Coğrafyamız yüz seneyi aşkın süredir emperyalist paylaşımın merkezi ve önemli bir çatışma odağı olarak yer alıyor. Suriye’deki savaş yedi uzun seneden sonra yavaş yavaş bitme sinyalleri verse de, dünyada ve coğrafyamızda savaşlar dinmiyor. Pek konuşulmayan Yemen savaşı, İran gerginliği ve sıcak çatışma ortamının içerisinden tekrar tekrar saçılan savaş alevleri bunu gösteriyor.

Türkiye de bölgedeki savaşların getirdiği yıkımın sadece bir nesnesi değil, aynı zamanda bir öznesidir. “Neo-Osmanlıcılık” hayaliyle Orta Doğu’da bölgesel emperyalist hamleye girişen Türkiye burjuvazisi ve devleti, şiddet ve yağma politikalarına rağmen hayallerine kavuşamamış, özellikle Suriye’de bataklığa saplanmıştır.

Türkiye’nin savaşı Orta Doğu ile sınırlı kalmamış, yurt içinde de Kürt halkının barışçıl yollarla çözülebilecek taleplerini şiddet yoluyla bastırma yoluna gitmiş ve gitmeye devam etmektedir.

Halk yoksullaşıyor, savaş bütçesi artıyor!

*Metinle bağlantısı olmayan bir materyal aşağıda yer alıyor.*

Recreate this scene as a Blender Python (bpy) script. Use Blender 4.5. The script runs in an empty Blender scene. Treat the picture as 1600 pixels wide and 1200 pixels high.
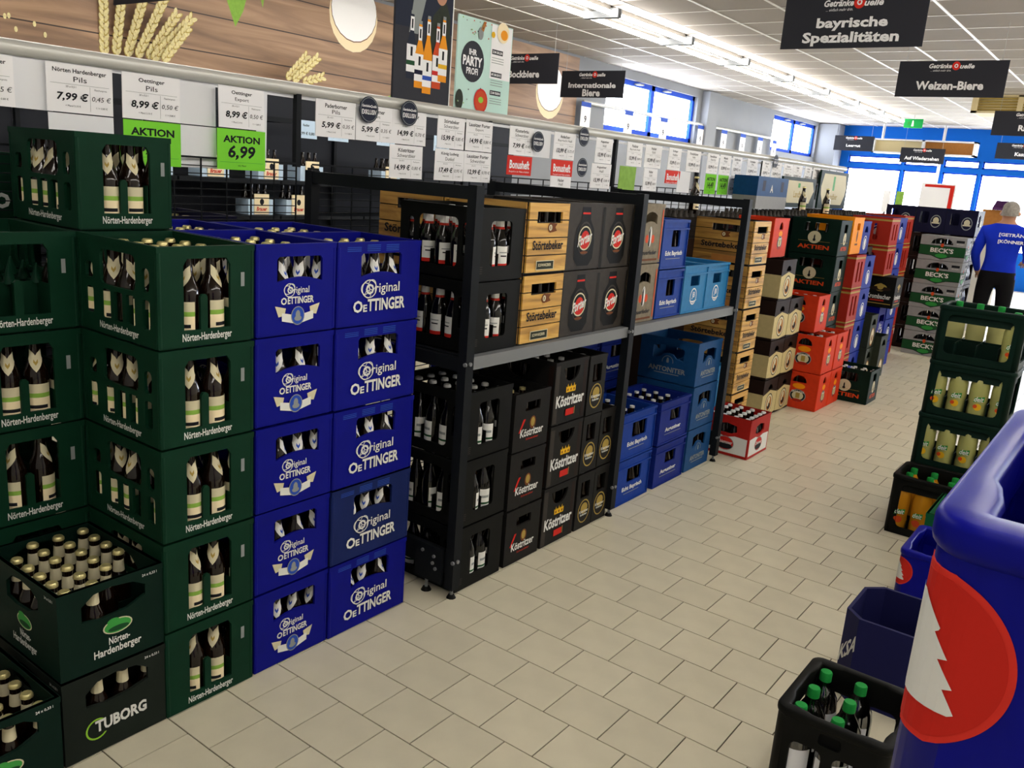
import bpy, math, random
from mathutils import Matrix, Vector
from mathutils.geometry import tessellate_polygon
random.seed(7)
S = bpy.context.scene
COL = S.collection
# ---------------------------------------------------------------- camera
F, YAW, PITCH, ROLL, CAMH = 1344.69, 0.62924675, -0.24236517, 0.07651939, 1.651
cy_, sy_ = math.cos(YAW), math.sin(YAW)
FWD = Vector((-sy_*math.cos(PITCH), cy_*math.cos(PITCH), math.sin(PITCH)))
RGT = Vector((cy_, sy_, 0)); UPV = RGT.cross(FWD)
R2 = math.cos(ROLL)*RGT + math.sin(ROLL)*UPV
U2 = -math.sin(ROLL)*RGT + math.cos(ROLL)*UPV
cam = bpy.data.cameras.new('camera'); cam.sensor_width = 36; cam.lens = F/1600*36
cam.clip_start = .05; cam.clip_end = 100
co = bpy.data.objects.new('camera', cam); COL.objects.link(co)
co.matrix_world = Matrix(((R2.x, U2.x, -FWD.x, 0), (R2.y, U2.y, -FWD.y, 0), (R2.z, U2.z, -FWD.z, CAMH), (0, 0, 0, 1)))
S.camera = co
def seen(x, y, z, m=40):
    d = Vector((x, y, z-CAMH)); w = d.dot(FWD)
    if w < .1: return False
    px = 800+F*d.dot(R2)/w; py = 600-F*d.dot(U2)/w
    return -m < px < 1600+m and -m < py < 1200+m
# ---------------------------------------------------------------- world, light levels, exposure
TUBE = 17.0      # fluorescent tubes
DAY = 8.5        # daylight on the window panes
w = bpy.data.worlds.new('world'); S.world = w; w.use_nodes = True
w.node_tree.nodes['Background'].inputs[0].default_value = (.75, .85, 1, 1)
w.node_tree.nodes['Background'].inputs[1].default_value = 1.0
V = S.view_settings
V.view_transform = 'Standard'; V.look = 'None'; V.gamma = 1; V.use_curve_mapping = False; V.exposure = 0.78
# ---------------------------------------------------------------- materials
MATS = {}
def lin(c):
    c = c.lstrip('#'); o = []
    for i in (0, 2, 4):
        v = int(c[i:i+2], 16)/255
        o.append(v/12.92 if v <= .04045 else ((v+.055)/1.055)**2.4)
    return (*o, 1)
def mat(name, col=None, rough=.45, metal=0, var=.0, scale=30, bump=0, emit=0, spec=.1, alpha=1, trans=0, rnd=0):
    if name in MATS: return MATS[name]
    m = bpy.data.materials.new(name); m.use_nodes = True
    nt = m.node_tree; b = nt.nodes['Principled BSDF']; c = lin(col)
    b.inputs['Base Color'].default_value = c; b.inputs['Roughness'].default_value = rough
    b.inputs['Metallic'].default_value = metal; b.inputs['Specular IOR Level'].default_value = spec
    b.inputs['Alpha'].default_value = alpha; b.inputs['Transmission Weight'].default_value = trans
    if emit:
        b.inputs['Emission Color'].default_value = c; b.inputs['Emission Strength'].default_value = emit
    if var or bump or rnd:
        tc = nt.nodes.new('ShaderNodeTexCoord'); n = nt.nodes.new('ShaderNodeTexNoise')
        n.inputs['Scale'].default_value = scale; n.inputs['Detail'].default_value = 5
        nt.links.new(tc.outputs['Object'], n.inputs['Vector'])
        src = n.outputs['Fac']
        if var or rnd:
            r = nt.nodes.new('ShaderNodeMapRange'); nt.links.new(src, r.inputs['Value'])
            r.inputs['From Min'].default_value = .3; r.inputs['From Max'].default_value = .7
            r.inputs['To Min'].default_value = 1-var; r.inputs['To Max'].default_value = 1+var
            out = r.outputs['Result']
            if rnd:
                for node, sock in (('ShaderNodeObjectInfo', 'Random'), ('ShaderNodeNewGeometry', 'Random Per Island')):
                    oi = nt.nodes.new(node); r2 = nt.nodes.new('ShaderNodeMapRange')
                    nt.links.new(oi.outputs[sock], r2.inputs['Value'])
                    r2.inputs['To Min'].default_value = 1-rnd; r2.inputs['To Max'].default_value = 1+rnd
                    mu = nt.nodes.new('ShaderNodeMath'); mu.operation = 'MULTIPLY'
                    nt.links.new(out, mu.inputs[0]); nt.links.new(r2.outputs['Result'], mu.inputs[1]); out = mu.outputs[0]
            vm = nt.nodes.new('ShaderNodeVectorMath'); vm.operation = 'SCALE'
            vm.inputs[0].default_value = c[:3]; nt.links.new(out, vm.inputs['Scale'])
            nt.links.new(vm.outputs[0], b.inputs['Base Color'])
        if bump:
            bp = nt.nodes.new('ShaderNodeBump'); bp.inputs['Strength'].default_value = bump; bp.inputs['Distance'].default_value = .002
            nt.links.new(src, bp.inputs['Height']); nt.links.new(bp.outputs[0], b.inputs['Normal'])
    MATS[name] = m
    return m
def wood_mat(name, c1, c2, c3, plank=0, axis=1):
    """procedural boards: grain stretched along a horizontal axis, optional printed plank joints"""
    m = bpy.data.materials.new(name); m.use_nodes = True; nt = m.node_tree; b = nt.nodes['Principled BSDF']
    b.inputs['Roughness'].default_value = .55
    tc = nt.nodes.new('ShaderNodeTexCoord'); mp = nt.nodes.new('ShaderNodeMapping')
    s = [14, 14, 26]; s[axis] = 2.2
    if plank: s = [s[0]*.28, s[1]*.28, s[2]*.28]
    mp.inputs['Scale'].default_value = s
    nt.links.new(tc.outputs['Object'], mp.inputs['Vector'])
    n = nt.nodes.new('ShaderNodeTexNoise'); n.inputs['Scale'].default_value = 1; n.inputs['Detail'].default_value = 8; n.inputs['Distortion'].default_value = 1.2
    nt.links.new(mp.outputs[0], n.inputs['Vector'])
    cr = nt.nodes.new('ShaderNodeValToRGB'); e = cr.color_ramp.elements
    e[0].position = .3; e[0].color = lin(c1); e[1].position = .72; e[1].color = lin(c3)
    k = e.new(.5); k.color = lin(c2)
    nt.links.new(n.outputs['Fac'], cr.inputs[0]); out = cr.outputs[0]
    if plank:
        sx = nt.nodes.new('ShaderNodeSeparateXYZ'); nt.links.new(tc.outputs['Object'], sx.inputs[0])
        a = nt.nodes.new('ShaderNodeMath'); a.operation = 'MULTIPLY'; a.inputs[1].default_value = 1/plank; nt.links.new(sx.outputs[2], a.inputs[0])
        fr = nt.nodes.new('ShaderNodeMath'); fr.operation = 'FRACT'; nt.links.new(a.outputs[0], fr.inputs[0])
        lt = nt.nodes.new('ShaderNodeMath'); lt.operation = 'LESS_THAN'; lt.inputs[1].default_value = .035; nt.links.new(fr.outputs[0], lt.inputs[0])
        mx = nt.nodes.new('ShaderNodeMix'); mx.data_type = 'RGBA'
        nt.links.new(lt.outputs[0], mx.inputs[0]); nt.links.new(out, mx.inputs[6]); mx.inputs[7].default_value = lin('3a2a20'); out = mx.outputs[2]
    nt.links.new(out, b.inputs['Base Color'])
    MATS[name] = m; return m
P_ = [('floor_tile','d2ccb5',.34,dict(var=.05,scale=7,rnd=.035,spec=.35)),('grout','3c342a',.9,dict(var=.1)),('ceil_panel','b0a9a2',.8,dict(var=.02,scale=3)),('ceil_bar','f2efea',.6,{}),
 ('wall_grey','8b8e93',.8,dict(var=.03,scale=2)),('wall_white','c8c6c2',.8,{}),('wall_blue','0f5fc0',.5,{}),('blue_frame','1c46b8',.4,{}),
 ('green','0a3020',.42,dict(var=.12,scale=12)),('green_dk','08211a',.45,dict(var=.12,scale=12)),('olive','2b3127',.5,dict(var=.1)),('tub','1a211d',.5,dict(var=.12,scale=12)),
 ('blue','080e7c',.4,dict(var=.08,scale=10)),('blue_old','16245a',.5,dict(var=.1,scale=10)),('eb_blue','12388e',.4,dict(var=.08)),('au_blue','12267a',.4,dict(var=.08)),('an_blue','174678',.4,dict(var=.08)),('lt_blue','2a76aa',.4,dict(var=.08)),
 ('navy','14152f',.4,dict(var=.08)),('dark_navy','1c1e4c',.45,{}),('bp_blue','1a2f8e',.45,{}),('red_blue','0c1084',.35,dict(var=.06)),
 ('black_pl','0f100f',.42,dict(var=.15,scale=15)),('char','1b1a19',.45,dict(var=.1)),('char2','37332f',.5,dict(var=.1)),('steel_dk','15181c',.4,dict(var=.06)),('steel_lt','7d8083',.38,dict(metal=.3)),
 ('red','a8221c',.4,dict(var=.06)),('erd_red','cf3a1c',.42,dict(var=.06)),('dark_red','a02a1e',.45,{}),('orange','ef9312',.45,{}),('brown_dk','241814',.5,{}),('beige','c6b684',.6,dict(var=.06)),('grey_wood','7d7360',.6,dict(var=.15,scale=40)),
 ('grey_box','8e9092',.6,dict(var=.04)),('beck_green','1d4a2a',.5,{}),('beck_lt','2f8a3c',.5,{}),
 ('white_p','dcddd9',.6,{}),('grey_p','8a9090',.6,{}),('cream_p','cfc8a8',.6,{}),('red_p','c5281f',.5,{}),('gold_p','a48c46',.45,{}),('yel_p','e0b022',.5,{}),('black_p','0a0a0c',.4,{}),('green_p','3f9a46',.5,{}),('ltgreen_p','8fc43a',.5,{}),('or_p','c8481e',.5,{}),('blue_p','2c4fae',.5,{}),('brown_p','6b3d1f',.5,{}),
 ('glass_brown','140904',.08,dict(spec=.5)),('glass_black','080706',.08,dict(spec=.5)),('cap_gold','d2c78e',.3,dict(metal=.6)),('cap_white','d8d8d6',.35,{}),('cap_green','1e8a3c',.4,{}),
 ('lemon','a9aa66',.15,dict(spec=.5)),('lemon2','c2c080',.2,{}),('orangeade','c0821c',.15,{}),
 ('paper','f0f0f2',.7,{}),('paper_lt','e4e6ea',.7,{}),('aktion','7ed83c',.6,{}),('ink','1c1d22',.6,{}),('sign','303138',.45,{}),('badge','222738',.5,{}),('bonus','d8352a',.6,{}),('paleblue','bcd2e6',.6,{}),
 ('rail','c9c9c4',.3,dict(metal=.2)),('fix_grey','5e5a55',.6,{}),('bar_white','f6f4f0',.35,dict(spec=.4)),('mid_green','14603a',.5,{}),('wheat2','b9a35a',.7,{}),('mural_cream','f3e2bc',.6,{}),('foam','ffffff',.5,{}),('wheat','e2d6a0',.7,dict(var=.15,scale=60)),('leaf','86b04a',.6,dict(var=.1)),('panel_dark','25272d',.55,{}),('trouser','141418',.8,{}),('shirt','1733c4',.8,dict(var=.08,scale=8)),('skin','b98a70',.6,{}),('hair','8f8a84',.9,dict(var=.2,scale=60)),
 ('mint','bfe0d8',.6,{}),('amber','e8951a',.4,{}),('ac_beige','d8c79a',.6,{}),('card','a8713a',.8,dict(var=.08)),('purple','56305e',.6,{}),('wrap','1a1c20',.15,{}),('exit_green','1a9a4a',.5,{}),('string','b9b9b9',.6,{})]
for n, c, r, k in P_: mat(n, c, max(r, .55) if (.36 < r < .56 and not n.startswith('glass')) else r, **k)
for n in ('green', 'green_dk', 'blue', 'red_blue', 'black_pl'): pass
mat('tube', 'fffaf2', emit=TUBE); mat('pane', 'f2f8ff', emit=DAY)
mp_ = bpy.data.materials.new('pet'); mp_.use_nodes = True; MATS['pet'] = mp_; nt_ = mp_.node_tree
tr_ = nt_.nodes.new('ShaderNodeBsdfTransparent'); tr_.inputs[0].default_value = (.93, .95, .94, 1)
gl_ = nt_.nodes.new('ShaderNodeBsdfGlossy'); gl_.inputs['Roughness'].default_value = .06
lw_ = nt_.nodes.new('ShaderNodeLayerWeight'); lw_.inputs[0].default_value = .6
mx_ = nt_.nodes.new('ShaderNodeMixShader')
nt_.links.new(lw_.outputs['Fresnel'], mx_.inputs[0]); nt_.links.new(tr_.outputs[0], mx_.inputs[1]); nt_.links.new(gl_.outputs[0], mx_.inputs[2]); nt_.links.new(mx_.outputs[0], nt_.nodes['Material Output'].inputs[0])
wood_mat('wood_crate', '8a6428', 'c9983f', 'ddb45c', axis=1); wood_mat('wood_crate_x', '6e4c20', 'a87c36', 'bf9748', axis=0)
wood_mat('mural_wood', '6f5540', '957458', 'b39070', plank=.29, axis=1)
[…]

Bu savaşların yarattığı yıkım yetmezmiş gibi 2018 yılının savaş bütçesi daha yıl bitmeden bir kez daha yüzde 41 oranında artırıldı!

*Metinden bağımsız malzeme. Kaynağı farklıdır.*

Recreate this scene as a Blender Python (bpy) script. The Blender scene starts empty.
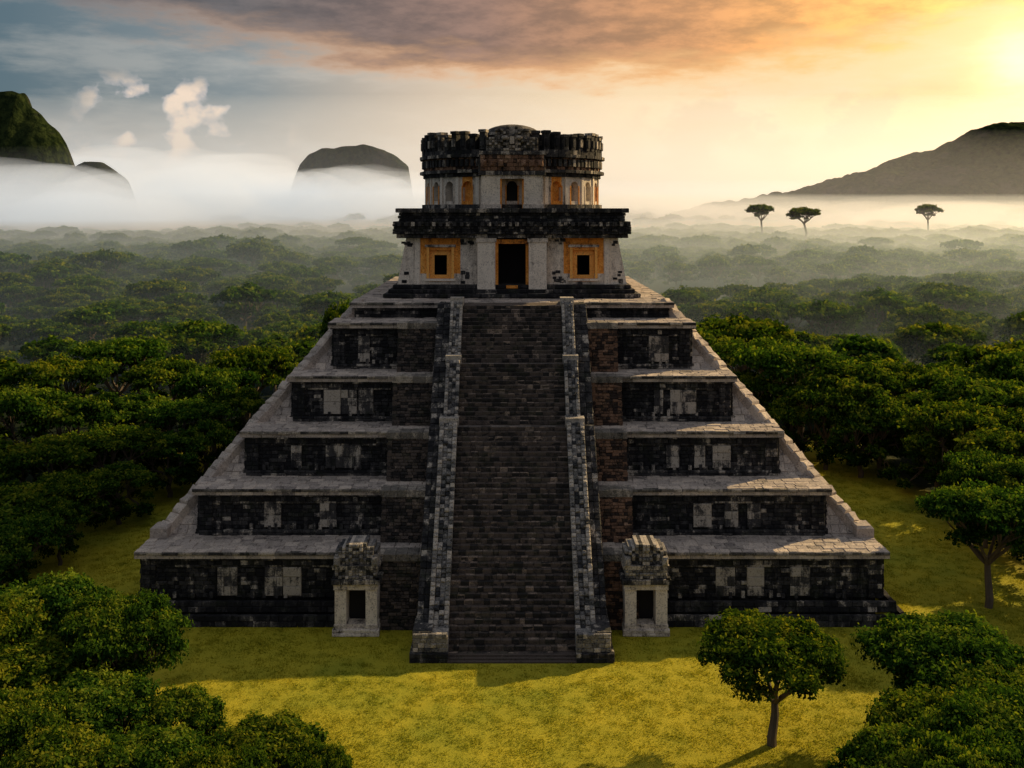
import bpy, math, random
import numpy as np
from mathutils import Vector, noise
R = random.Random(7)
rng = np.random.default_rng(7)
scene = bpy.context.scene
root = scene.collection
F=995.0; H=27.14
def Zat(py,Y): return H-(py-210)*Y/F
def Xat(px,Y): return (px-512)*Y/F

# ---------------------------------------------------------------- node helpers
def mat_new(name):
    m=bpy.data.materials.new(name); m.use_nodes=True
    nt=m.node_tree; nt.nodes.clear()
    return m,nt
def N(nt,t,**k):
    n=nt.nodes.new(t)
    for a,b in k.items(): setattr(n,a,b)
    return n
def L(nt,a,b): nt.links.new(a,b)
def math_(nt,op,a,b=None,c=None,clamp=False):
    n=N(nt,'ShaderNodeMath',operation=op); n.use_clamp=clamp
    for i,v in enumerate((a,b,c)):
        if v is None: continue
        if isinstance(v,(int,float)): n.inputs[i].default_value=v
        else: L(nt,v,n.inputs[i])
    return n.outputs[0]
def mix_(nt,f,a,b,mode='MIX'):
    n=N(nt,'ShaderNodeMix',data_type='RGBA',blend_type=mode)
    for i,v in ((0,f),(6,a),(7,b)):
        if isinstance(v,(int,float)): n.inputs[i].default_value=v
        elif isinstance(v,tuple): n.inputs[i].default_value=(*v,1) if len(v)==3 else v
        else: L(nt,v,n.inputs[i])
    return n.outputs[2]
def smooth_(nt,v,a,b,o0=0.0,o1=1.0):
    n=N(nt,'ShaderNodeMapRange',interpolation_type='SMOOTHSTEP')
    L(nt,v,n.inputs[0])
    for i,x in ((1,a),(2,b),(3,o0),(4,o1)): n.inputs[i].default_value=x
    return n.outputs[0]
def noise_(nt,vec,scale,detail=4,rough=.55,sx=1,sy=1,sz=1):
    if (sx,sy,sz)!=(1,1,1):
        mp=N(nt,'ShaderNodeMapping'); mp.inputs['Scale'].default_value=(sx,sy,sz); L(nt,vec,mp.inputs[0]); vec=mp.outputs[0]
    n=N(nt,'ShaderNodeTexNoise'); n.inputs['Scale'].default_value=scale; n.inputs['Detail'].default_value=detail; n.inputs['Roughness'].default_value=rough
    L(nt,vec,n.inputs['Vector']); return n.outputs[0]
def attr_(nt,name):
    n=N(nt,'ShaderNodeAttribute'); n.attribute_name=name; return n.outputs['Fac']
def ramp_(nt,f,stops,interp='EASE'):
    n=N(nt,'ShaderNodeValToRGB'); cr=n.color_ramp; cr.interpolation=interp
    while len(cr.elements)<len(stops): cr.elements.new(.5)
    for e,(p,c) in zip(cr.elements,stops): e.position=p; e.color=(*c,1)
    L(nt,f,n.inputs[0]); return n.outputs[0]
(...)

İçine sürüklendiği yapısal krizin mali kriz olarak patlamasıyla köklerine kadar sarsılan Türkiye ekonomisi, savaşa para ayırma konusunda geri adım atmıyor.

Bu ekonomik kriz karşısında halka “aynı gemide olduklarını” hatırlatıp fedakarlık isteyenler, savaş ve ölüm sevdalarından vazgeçmiyorlar.

Bununla birlikte egemenler, sağlık ve eğitimde kamuyu tasfiye ederek, borç ekonomisi nedeniyle gelmekte olan büyük bir iflas dalgasının yükünü halka yüklemeye çalışarak hem ekonomik krizin hem de savaş harcamalarının bedelini emekçilere, kadınlara, gençlere ödetmeye çalışmaktalar.

Demokratik Cumhuriyet için mücadeleye!

Bütün bu saldırılara karşı durmanın ve savaş ile yıkımı durdurmanın yolu mücadeleyi yükseltmekten geçmektedir.

1 Eylül Dünya Barış Günü, yılın diğer bütün günleri gibi, savaşsız, özgür, adil bir dünya için mücadele günüdür.

Savaş ve Yıkım Düzenine Hayır!
Barış, Özgürlük ve Demokratik Cumhuriyet için mücadeleye!